Então, quais são os componentes chave para a saúde do movimento? Aqui está meu top-3:


  1. Adaptação: paradigmas ou ambientes de treinos repetitivos criam alienação, danos por excesso de uso e capacidade limitada. Varie sua rotina de treinos e seus padrões de movimentação, e explore seus ambientes ao máximo. Grunhir e se esforçar por repetições infinitas de exercícios isolados e inúteis pode queimar gordura e  fazer seus músculos ficarem maiores, mas não fará de você o verdadeiro "movimentador" que você deveria ser. Misture, brinque, explore, quando um desafio de movimentação o cansar, comece a trabalhar em algum outro para deixar seu corpo se recuperar. Não existem "dias de braços" ou "dias de pernas", existem apenas dias do corpo inteiro. Deixe tudo mais forte e mais móvel em equilíbrio com todo o resto.
  2. Mover-se holisticamente: evite desconstruir demais seu movimento. Vou dizer novamente: movimento é mais do que a soma das suas partes. Se você reduzir seus padrões para sequências lineares e fechadas, adivinhe só - será apenas com isso que você conseguirá lidar. Direcione seu pensamento para o intuito de encontrar desafios de movimentação que sejam peculiares, tecnicamente desafiadores, e requiram que o corpo pense para conseguir resolver o problema. Encontre desafios de movimentos únicos treinando ao ar livre em estruturas que não foram planejadas com esse propósito, e as micro-variações que vão surgir em uma habilidade regular lhe farão um bem imenso.
  3. Treinamento orientado a tarefas: seus movimentos diários devem incluir desafios reais, e com isso eu quero dizer que eles precisam ser tarefas que você não tem certeza de que vai conquistar na primeira tentativa. Eles devem ser difíceis o bastante para que, para superá-los, você tenha que engajar todo o seu sistema: mente, corpo e espírito. Não tenha medo de se pressionar dessa forma; a maioria dos ganhos são feitos naquela pequena área no limite das suas capacidades, onde o sucesso e o fracasso interagem. Isso significa uma boa mistura de dificuldade técnica, física e mental. Isso vai exigir que o seu consciente relaxe um pouco e deixe suas habilidades inconscientes - suas capacidades atléticas e animalísticas naturais - venham à tona para ajudá-lo a ter sucesso. E elas virão. Elas se escondem em todos nós, logo abaixo das nossas superfícies programadas em excesso e desconstruídas.

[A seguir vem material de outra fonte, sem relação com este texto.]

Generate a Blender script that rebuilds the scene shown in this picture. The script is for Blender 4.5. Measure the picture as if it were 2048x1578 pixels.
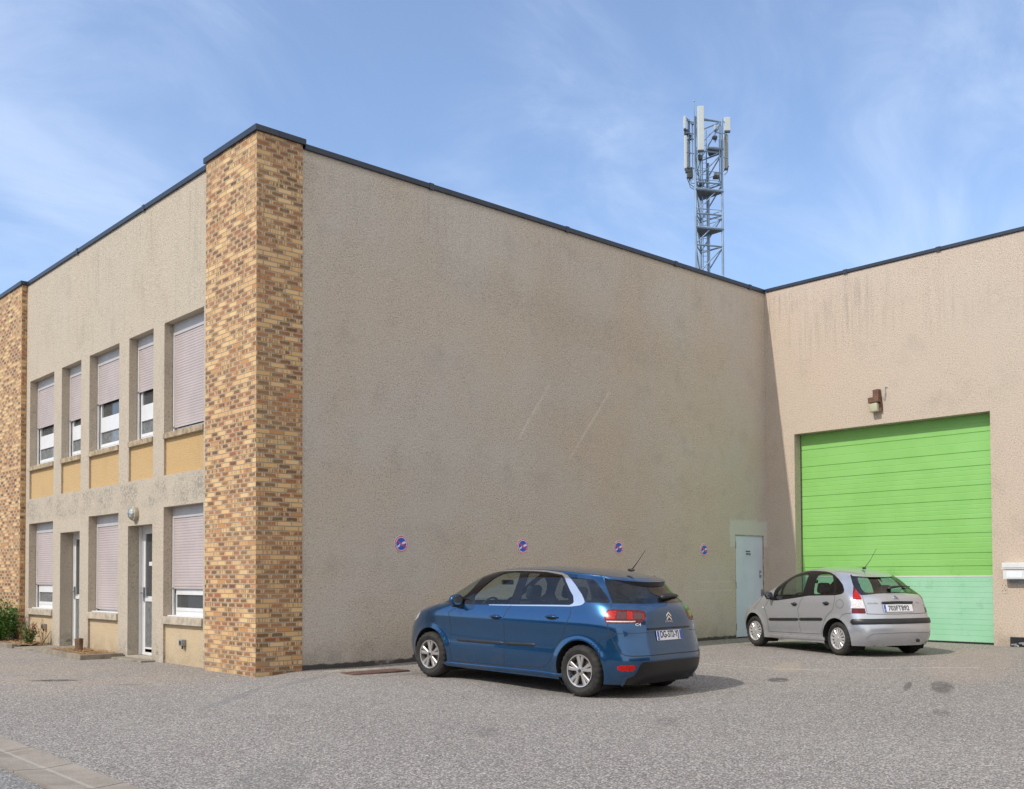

Eu não acho que dominar nossa movimentação seja a coisa mais difícil do mundo. Ela simplesmente requer que usemos nossos corpos da forma que eles podem e deveriam ser usados. Isso, de um ponto de vista evolucionário, significa cruzar terrenos e superar obstáculos regularmente. O que é realmente suspreendente é que todos temos esse potencial, e mais de dez anos treinando e ensinando Parkour removeram da minha mente a menor dúvida de que qualquer um com vontade o suficiente pode alcançar essas incríveis técnicas e habilidades de movimentação. A comunidade do Parkour continua a crescer cada vez mais, com os adolescentes de hoje superando com facilidade os movimentos mais difíceis de apenas dez anos atrás. Eu penso que é porque o Parkour revela nosso verdadeiro potencial holístico como seres humanos. E vai continuar indo a alturas mais altas.

Então não vamos tentar fazer exercícios como máquinas, ou nem mesmo nos mover como animais - vamos nos mover como seres humanos e dar o próximo passo.